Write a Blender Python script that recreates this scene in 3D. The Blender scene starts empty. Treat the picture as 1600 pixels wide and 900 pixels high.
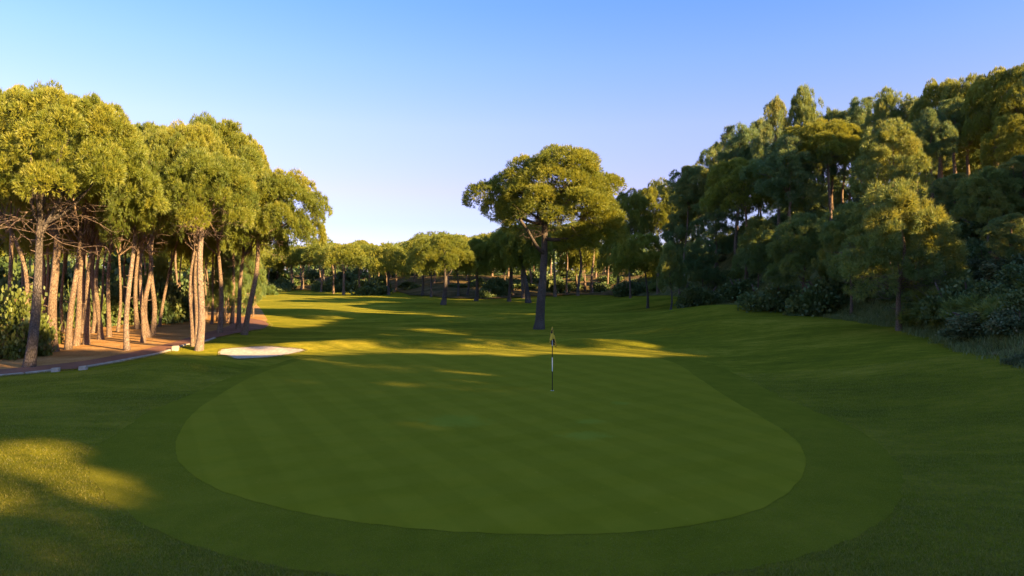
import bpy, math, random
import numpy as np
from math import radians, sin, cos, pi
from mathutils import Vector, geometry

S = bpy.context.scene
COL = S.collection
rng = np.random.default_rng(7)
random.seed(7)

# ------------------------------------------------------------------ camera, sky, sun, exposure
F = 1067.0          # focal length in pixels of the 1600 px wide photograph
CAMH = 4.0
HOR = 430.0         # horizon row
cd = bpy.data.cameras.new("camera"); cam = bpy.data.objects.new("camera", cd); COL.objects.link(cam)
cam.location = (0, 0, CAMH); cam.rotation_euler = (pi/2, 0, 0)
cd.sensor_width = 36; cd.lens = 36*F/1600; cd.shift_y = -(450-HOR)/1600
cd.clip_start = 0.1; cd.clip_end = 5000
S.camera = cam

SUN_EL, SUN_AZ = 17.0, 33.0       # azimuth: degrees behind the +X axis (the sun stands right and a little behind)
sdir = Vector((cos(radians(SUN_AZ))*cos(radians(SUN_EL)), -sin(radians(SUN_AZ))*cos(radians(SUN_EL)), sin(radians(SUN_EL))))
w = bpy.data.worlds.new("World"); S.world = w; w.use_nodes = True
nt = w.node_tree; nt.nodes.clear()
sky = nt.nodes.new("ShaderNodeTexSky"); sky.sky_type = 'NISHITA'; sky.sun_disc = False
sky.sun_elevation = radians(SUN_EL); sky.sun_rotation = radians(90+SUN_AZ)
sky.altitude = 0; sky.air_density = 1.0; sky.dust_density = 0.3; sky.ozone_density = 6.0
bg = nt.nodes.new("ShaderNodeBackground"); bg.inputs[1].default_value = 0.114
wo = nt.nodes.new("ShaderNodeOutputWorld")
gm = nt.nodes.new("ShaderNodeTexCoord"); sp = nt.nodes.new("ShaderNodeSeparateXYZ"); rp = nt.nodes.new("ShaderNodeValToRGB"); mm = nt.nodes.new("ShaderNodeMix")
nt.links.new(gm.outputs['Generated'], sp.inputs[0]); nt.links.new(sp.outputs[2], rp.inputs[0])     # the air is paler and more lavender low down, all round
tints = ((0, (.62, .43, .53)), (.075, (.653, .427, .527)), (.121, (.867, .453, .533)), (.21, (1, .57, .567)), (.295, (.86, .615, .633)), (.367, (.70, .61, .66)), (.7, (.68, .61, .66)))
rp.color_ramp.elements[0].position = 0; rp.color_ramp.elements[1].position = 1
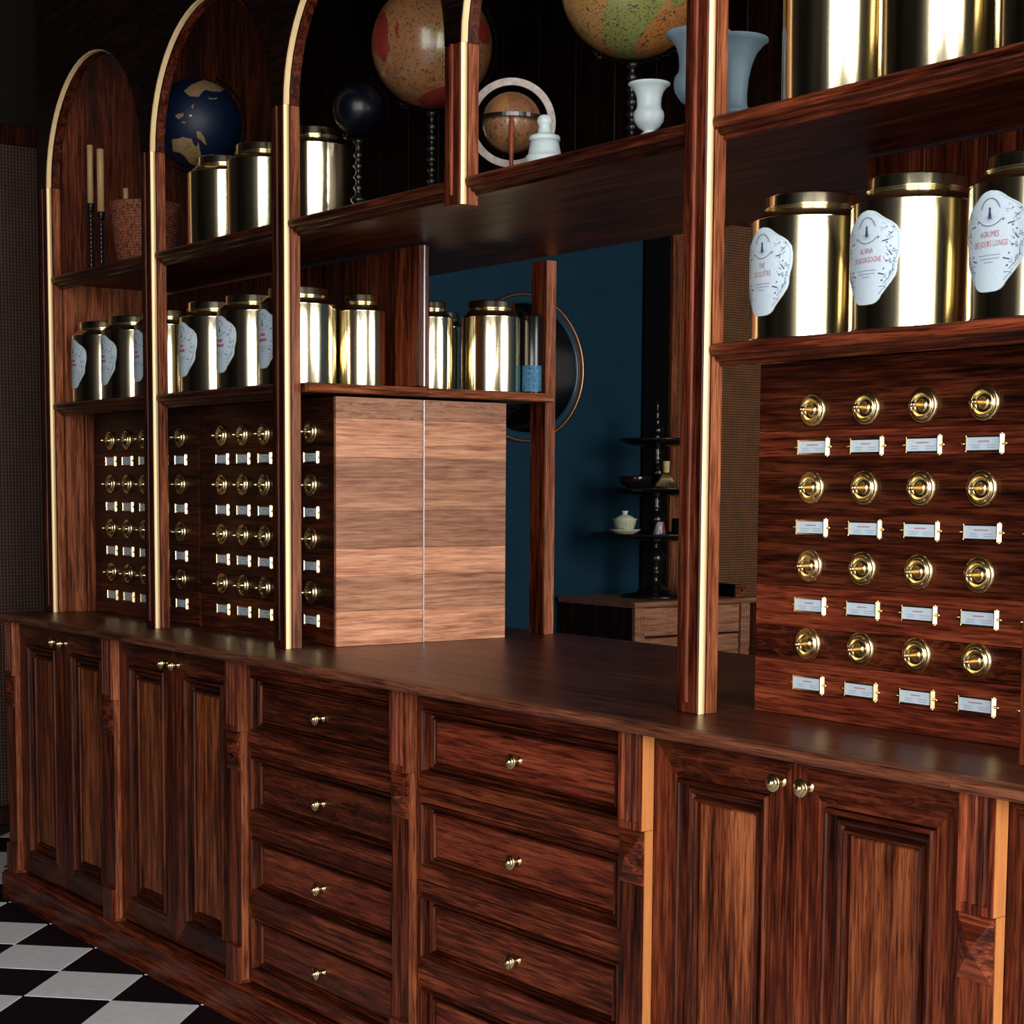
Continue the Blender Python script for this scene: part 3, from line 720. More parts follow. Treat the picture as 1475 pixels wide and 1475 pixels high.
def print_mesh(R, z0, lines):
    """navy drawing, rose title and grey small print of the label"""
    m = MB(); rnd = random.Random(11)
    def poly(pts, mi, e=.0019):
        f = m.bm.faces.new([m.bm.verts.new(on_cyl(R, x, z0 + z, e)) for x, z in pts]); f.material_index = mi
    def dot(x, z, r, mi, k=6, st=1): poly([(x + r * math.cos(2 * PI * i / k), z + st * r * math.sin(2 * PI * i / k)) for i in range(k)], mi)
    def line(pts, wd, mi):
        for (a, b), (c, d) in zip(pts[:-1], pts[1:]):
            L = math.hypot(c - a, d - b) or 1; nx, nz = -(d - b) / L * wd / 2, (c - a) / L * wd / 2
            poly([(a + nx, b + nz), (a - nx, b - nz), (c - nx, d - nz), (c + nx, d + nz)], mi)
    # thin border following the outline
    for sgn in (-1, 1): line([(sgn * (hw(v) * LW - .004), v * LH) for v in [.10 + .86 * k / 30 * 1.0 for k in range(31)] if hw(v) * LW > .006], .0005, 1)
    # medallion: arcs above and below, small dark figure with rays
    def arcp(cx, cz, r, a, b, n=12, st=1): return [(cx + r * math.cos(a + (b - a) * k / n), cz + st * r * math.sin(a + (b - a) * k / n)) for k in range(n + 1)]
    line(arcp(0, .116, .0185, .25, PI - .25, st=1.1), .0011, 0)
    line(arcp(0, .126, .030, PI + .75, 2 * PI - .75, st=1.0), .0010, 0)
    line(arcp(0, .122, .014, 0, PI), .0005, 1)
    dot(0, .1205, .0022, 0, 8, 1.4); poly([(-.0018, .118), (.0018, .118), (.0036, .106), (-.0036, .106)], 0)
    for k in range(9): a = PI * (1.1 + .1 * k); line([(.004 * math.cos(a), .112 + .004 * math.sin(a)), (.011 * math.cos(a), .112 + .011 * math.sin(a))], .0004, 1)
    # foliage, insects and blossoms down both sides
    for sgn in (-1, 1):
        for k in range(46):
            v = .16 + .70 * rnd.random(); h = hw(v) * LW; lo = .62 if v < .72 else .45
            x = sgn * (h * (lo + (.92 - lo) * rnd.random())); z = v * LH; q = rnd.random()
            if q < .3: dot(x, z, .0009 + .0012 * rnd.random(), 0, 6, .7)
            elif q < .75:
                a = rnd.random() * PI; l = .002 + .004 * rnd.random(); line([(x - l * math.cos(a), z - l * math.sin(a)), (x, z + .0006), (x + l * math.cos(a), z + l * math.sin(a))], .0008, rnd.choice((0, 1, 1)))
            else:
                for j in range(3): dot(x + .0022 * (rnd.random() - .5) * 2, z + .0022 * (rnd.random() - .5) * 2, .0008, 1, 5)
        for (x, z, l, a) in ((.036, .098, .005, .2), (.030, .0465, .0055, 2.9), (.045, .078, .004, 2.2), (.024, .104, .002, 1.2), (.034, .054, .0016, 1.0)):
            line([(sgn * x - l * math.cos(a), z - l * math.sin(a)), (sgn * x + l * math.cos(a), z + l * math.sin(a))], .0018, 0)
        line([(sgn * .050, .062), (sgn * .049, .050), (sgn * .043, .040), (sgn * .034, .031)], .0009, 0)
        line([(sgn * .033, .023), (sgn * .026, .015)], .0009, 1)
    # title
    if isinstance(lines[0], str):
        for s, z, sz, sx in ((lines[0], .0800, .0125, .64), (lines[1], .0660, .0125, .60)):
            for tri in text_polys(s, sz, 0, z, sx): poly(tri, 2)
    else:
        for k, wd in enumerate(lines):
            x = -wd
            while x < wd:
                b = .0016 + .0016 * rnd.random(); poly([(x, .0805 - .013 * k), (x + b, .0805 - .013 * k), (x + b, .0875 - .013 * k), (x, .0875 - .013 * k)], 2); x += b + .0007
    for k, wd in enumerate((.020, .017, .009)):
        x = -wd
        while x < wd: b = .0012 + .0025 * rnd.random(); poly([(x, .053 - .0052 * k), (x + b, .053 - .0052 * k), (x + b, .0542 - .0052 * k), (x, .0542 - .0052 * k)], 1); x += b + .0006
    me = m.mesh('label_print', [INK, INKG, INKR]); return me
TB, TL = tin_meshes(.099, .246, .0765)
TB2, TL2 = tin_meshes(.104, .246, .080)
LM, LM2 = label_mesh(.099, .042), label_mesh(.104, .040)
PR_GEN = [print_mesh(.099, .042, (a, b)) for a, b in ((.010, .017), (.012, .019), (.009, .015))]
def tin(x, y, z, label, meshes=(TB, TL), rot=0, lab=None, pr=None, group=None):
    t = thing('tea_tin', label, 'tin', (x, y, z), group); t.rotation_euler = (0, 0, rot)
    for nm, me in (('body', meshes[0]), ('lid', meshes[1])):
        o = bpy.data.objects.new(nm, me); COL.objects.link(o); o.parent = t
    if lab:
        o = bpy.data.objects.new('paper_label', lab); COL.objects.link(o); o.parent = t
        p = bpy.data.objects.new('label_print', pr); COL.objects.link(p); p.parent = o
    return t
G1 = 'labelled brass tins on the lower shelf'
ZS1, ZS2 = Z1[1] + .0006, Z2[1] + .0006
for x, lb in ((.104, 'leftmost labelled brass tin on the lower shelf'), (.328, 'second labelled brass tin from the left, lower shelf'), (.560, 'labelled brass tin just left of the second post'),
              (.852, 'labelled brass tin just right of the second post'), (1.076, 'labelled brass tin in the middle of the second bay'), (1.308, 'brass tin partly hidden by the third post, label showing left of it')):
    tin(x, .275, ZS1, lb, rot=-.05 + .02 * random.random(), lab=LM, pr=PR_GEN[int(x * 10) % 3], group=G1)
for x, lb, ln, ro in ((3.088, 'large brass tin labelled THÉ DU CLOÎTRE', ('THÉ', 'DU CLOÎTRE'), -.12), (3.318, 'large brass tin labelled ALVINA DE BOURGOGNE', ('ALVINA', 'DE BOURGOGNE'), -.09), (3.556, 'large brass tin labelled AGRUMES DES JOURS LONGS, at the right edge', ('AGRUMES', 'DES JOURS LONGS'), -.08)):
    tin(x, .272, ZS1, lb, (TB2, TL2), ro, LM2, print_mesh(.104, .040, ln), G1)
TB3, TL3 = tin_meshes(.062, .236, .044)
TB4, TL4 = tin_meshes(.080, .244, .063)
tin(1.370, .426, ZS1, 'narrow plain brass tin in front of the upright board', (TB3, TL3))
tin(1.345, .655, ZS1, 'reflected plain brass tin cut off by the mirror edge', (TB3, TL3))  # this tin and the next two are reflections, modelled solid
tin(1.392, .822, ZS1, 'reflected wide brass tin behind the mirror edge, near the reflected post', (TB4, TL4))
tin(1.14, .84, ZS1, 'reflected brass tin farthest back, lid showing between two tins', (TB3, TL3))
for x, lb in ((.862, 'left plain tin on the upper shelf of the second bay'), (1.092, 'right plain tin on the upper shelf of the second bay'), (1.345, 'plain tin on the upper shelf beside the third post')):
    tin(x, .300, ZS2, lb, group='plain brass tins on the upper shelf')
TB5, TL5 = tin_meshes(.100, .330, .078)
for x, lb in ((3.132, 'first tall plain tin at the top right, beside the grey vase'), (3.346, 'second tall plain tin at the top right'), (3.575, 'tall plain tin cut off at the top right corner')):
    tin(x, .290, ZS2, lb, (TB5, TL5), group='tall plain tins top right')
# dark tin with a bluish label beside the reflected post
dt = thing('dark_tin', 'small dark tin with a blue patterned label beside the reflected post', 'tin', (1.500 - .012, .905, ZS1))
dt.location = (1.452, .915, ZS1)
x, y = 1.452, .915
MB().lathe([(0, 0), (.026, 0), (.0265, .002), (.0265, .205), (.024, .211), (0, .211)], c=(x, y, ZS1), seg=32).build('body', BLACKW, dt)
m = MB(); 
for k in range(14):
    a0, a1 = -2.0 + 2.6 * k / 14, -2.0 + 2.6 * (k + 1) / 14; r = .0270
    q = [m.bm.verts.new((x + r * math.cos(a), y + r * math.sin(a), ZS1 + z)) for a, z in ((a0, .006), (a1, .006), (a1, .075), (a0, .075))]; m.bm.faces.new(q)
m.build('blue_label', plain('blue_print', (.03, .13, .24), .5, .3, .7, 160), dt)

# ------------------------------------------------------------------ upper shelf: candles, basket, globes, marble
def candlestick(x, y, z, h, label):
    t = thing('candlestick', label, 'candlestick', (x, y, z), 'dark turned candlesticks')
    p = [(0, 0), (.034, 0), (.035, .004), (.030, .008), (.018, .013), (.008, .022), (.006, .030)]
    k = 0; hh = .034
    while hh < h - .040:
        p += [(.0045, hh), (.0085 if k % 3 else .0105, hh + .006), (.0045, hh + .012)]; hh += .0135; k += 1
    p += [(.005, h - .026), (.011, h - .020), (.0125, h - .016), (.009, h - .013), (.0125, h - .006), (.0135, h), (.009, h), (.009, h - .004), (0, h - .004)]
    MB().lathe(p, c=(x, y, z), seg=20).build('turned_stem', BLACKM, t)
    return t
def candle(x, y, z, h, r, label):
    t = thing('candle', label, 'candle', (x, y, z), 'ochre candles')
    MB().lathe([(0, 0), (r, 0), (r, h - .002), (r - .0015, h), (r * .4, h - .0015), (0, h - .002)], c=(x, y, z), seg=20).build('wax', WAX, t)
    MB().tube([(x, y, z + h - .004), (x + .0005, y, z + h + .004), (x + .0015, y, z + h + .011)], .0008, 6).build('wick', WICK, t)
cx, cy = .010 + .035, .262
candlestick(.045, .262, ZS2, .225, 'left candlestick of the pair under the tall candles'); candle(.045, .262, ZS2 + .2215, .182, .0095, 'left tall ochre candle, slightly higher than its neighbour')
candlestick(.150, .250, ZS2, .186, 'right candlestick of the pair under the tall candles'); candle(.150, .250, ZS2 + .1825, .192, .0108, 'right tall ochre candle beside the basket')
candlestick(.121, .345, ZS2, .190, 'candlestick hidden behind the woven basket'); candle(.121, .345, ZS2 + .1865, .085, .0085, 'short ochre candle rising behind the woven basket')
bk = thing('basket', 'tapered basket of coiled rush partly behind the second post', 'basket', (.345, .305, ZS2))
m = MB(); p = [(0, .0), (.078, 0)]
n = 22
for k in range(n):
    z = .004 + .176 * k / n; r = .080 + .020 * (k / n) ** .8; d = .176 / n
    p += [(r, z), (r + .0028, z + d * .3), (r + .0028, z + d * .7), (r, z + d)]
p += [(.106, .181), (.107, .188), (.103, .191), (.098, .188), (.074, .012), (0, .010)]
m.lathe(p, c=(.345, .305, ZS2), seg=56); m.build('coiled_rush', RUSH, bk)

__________

#### [WHAT TO PRODUCE]
Repeat exactly the lines from the first line of the records above through the line containing "S.camera = cam", both included. Leave out the pictures.

#### [WRITTEN SOLUTION]
Write a Blender Python script that recreates this scene in 3D. The Blender scene starts empty. Treat the picture as 1600 pixels wide and 900 pixels high.
import bpy, math, random
import numpy as np
from math import radians, sin, cos, pi
from mathutils import Vector, geometry

S = bpy.context.scene
COL = S.collection
rng = np.random.default_rng(7)
random.seed(7)

# ------------------------------------------------------------------ camera, sky, sun, exposure
F = 1067.0          # focal length in pixels of the 1600 px wide photograph
CAMH = 4.0
HOR = 430.0         # horizon row
cd = bpy.data.cameras.new("camera"); cam = bpy.data.objects.new("camera", cd); COL.objects.link(cam)
cam.location = (0, 0, CAMH); cam.rotation_euler = (pi/2, 0, 0)
cd.sensor_width = 36; cd.lens = 36*F/1600; cd.shift_y = -(450-HOR)/1600
cd.clip_start = 0.1; cd.clip_end = 5000
S.camera = cam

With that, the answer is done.